*** DATA BLOCK

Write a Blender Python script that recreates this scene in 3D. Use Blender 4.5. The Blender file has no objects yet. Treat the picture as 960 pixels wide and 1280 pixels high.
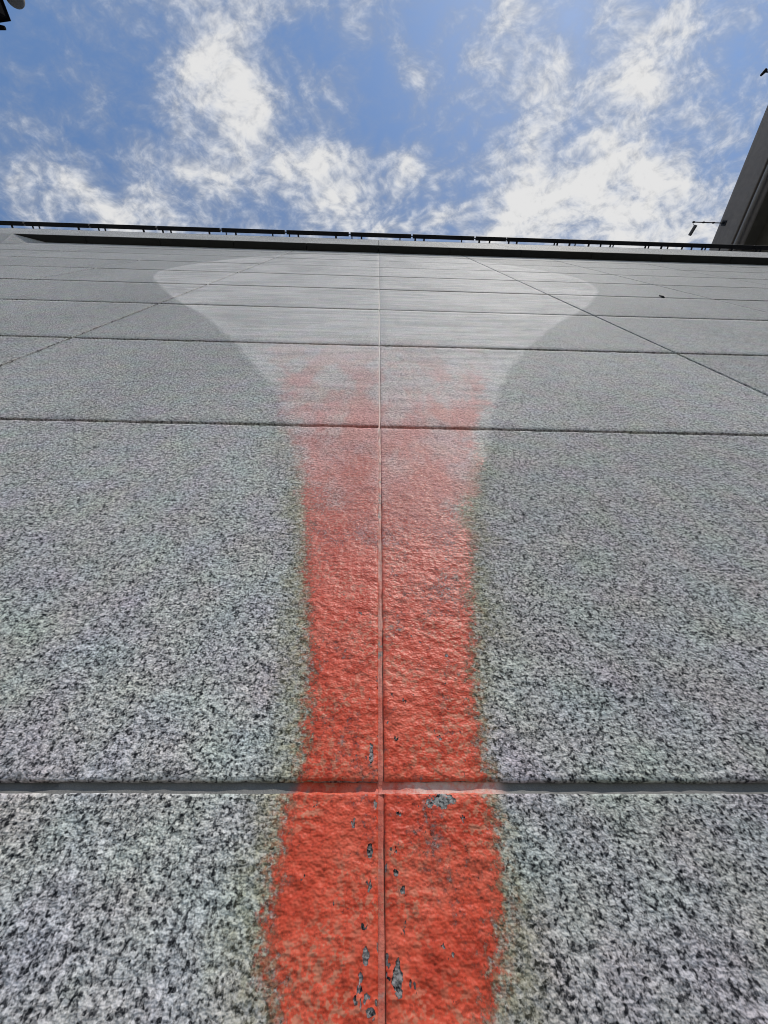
import bpy, bmesh, math
import numpy as np
from mathutils import Matrix, Vector

sc = bpy.context.scene
COL = sc.collection

# ------------------------------------------------------------------ camera
CAMZ = 1.676
R = [[0.9995755553, -0.0165592597, -0.0239687330],
     [-0.0273606075, -0.8161734009, -0.5771588835],
     [-0.0100053185, 0.5775697105, -0.8162800519]]
cd = bpy.data.cameras.new('camera')
cam = bpy.data.objects.new('camera', cd)
COL.objects.link(cam)
M4 = Matrix(R).to_4x4()
# world camera axes: columns of R
M4.translation = Vector((-0.00796, -0.3178, CAMZ))
cam.matrix_world = M4
cd.sensor_fit = 'HORIZONTAL'
cd.sensor_width = 36.0
cd.lens = 520.55 / 960 * 36
cd.clip_start = 0.01
cd.clip_end = 6000
sc.camera = cam

# ------------------------------------------------------------------ sky and sun
SUN_EL, SUN_AZ = 64.7, 143.6         # azimuth clockwise from +Y: high behind the camera, to the right, grazing the wall face
sd = bpy.data.lights.new('sun', 'SUN')
sd.energy = 2.0
sd.angle = math.radians(0.9)
sd.color = (1.0, 0.95, 0.88)
sun = bpy.data.objects.new('sun', sd)
COL.objects.link(sun)
ea, aa = math.radians(SUN_EL), math.radians(SUN_AZ)
sdir = Vector((math.sin(aa) * math.cos(ea), math.cos(aa) * math.cos(ea), math.sin(ea)))
sun.rotation_euler = sdir.to_track_quat('Z', 'Y').to_euler()
sun.location = sdir * 50

SKY_STRENGTH = 0.098
CLOUD_GAIN = 5.4
world = bpy.data.worlds.new('World')
sc.world = world
world.use_nodes = True
world.cycles.sampling_method = 'NONE'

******

_STATED GOAL_. Copy the listing in full and without alteration, omitting every picture.

_SOLVED EXERCISE_.
Write a Blender Python script that recreates this scene in 3D. Use Blender 4.5. The Blender file has no objects yet. Treat the picture as 960 pixels wide and 1280 pixels high.
import bpy, bmesh, math
import numpy as np
from mathutils import Matrix, Vector

sc = bpy.context.scene
COL = sc.collection

# ------------------------------------------------------------------ camera
CAMZ = 1.676
R = [[0.9995755553, -0.0165592597, -0.0239687330],
     [-0.0273606075, -0.8161734009, -0.5771588835],
     [-0.0100053185, 0.5775697105, -0.8162800519]]
cd = bpy.data.cameras.new('camera')
cam = bpy.data.objects.new('camera', cd)
COL.objects.link(cam)
M4 = Matrix(R).to_4x4()
# world camera axes: columns of R
M4.translation = Vector((-0.00796, -0.3178, CAMZ))
cam.matrix_world = M4
cd.sensor_fit = 'HORIZONTAL'
cd.sensor_width = 36.0
cd.lens = 520.55 / 960 * 36
cd.clip_start = 0.01
cd.clip_end = 6000
sc.camera = cam

# ------------------------------------------------------------------ sky and sun
SUN_EL, SUN_AZ = 64.7, 143.6         # azimuth clockwise from +Y: high behind the camera, to the right, grazing the wall face
sd = bpy.data.lights.new('sun', 'SUN')
sd.energy = 2.0
sd.angle = math.radians(0.9)
sd.color = (1.0, 0.95, 0.88)
sun = bpy.data.objects.new('sun', sd)
COL.objects.link(sun)
ea, aa = math.radians(SUN_EL), math.radians(SUN_AZ)
sdir = Vector((math.sin(aa) * math.cos(ea), math.cos(aa) * math.cos(ea), math.sin(ea)))
sun.rotation_euler = sdir.to_track_quat('Z', 'Y').to_euler()
sun.location = sdir * 50

SKY_STRENGTH = 0.098
CLOUD_GAIN = 5.4
world = bpy.data.worlds.new('World')
sc.world = world
world.use_nodes = True
world.cycles.sampling_method = 'NONE'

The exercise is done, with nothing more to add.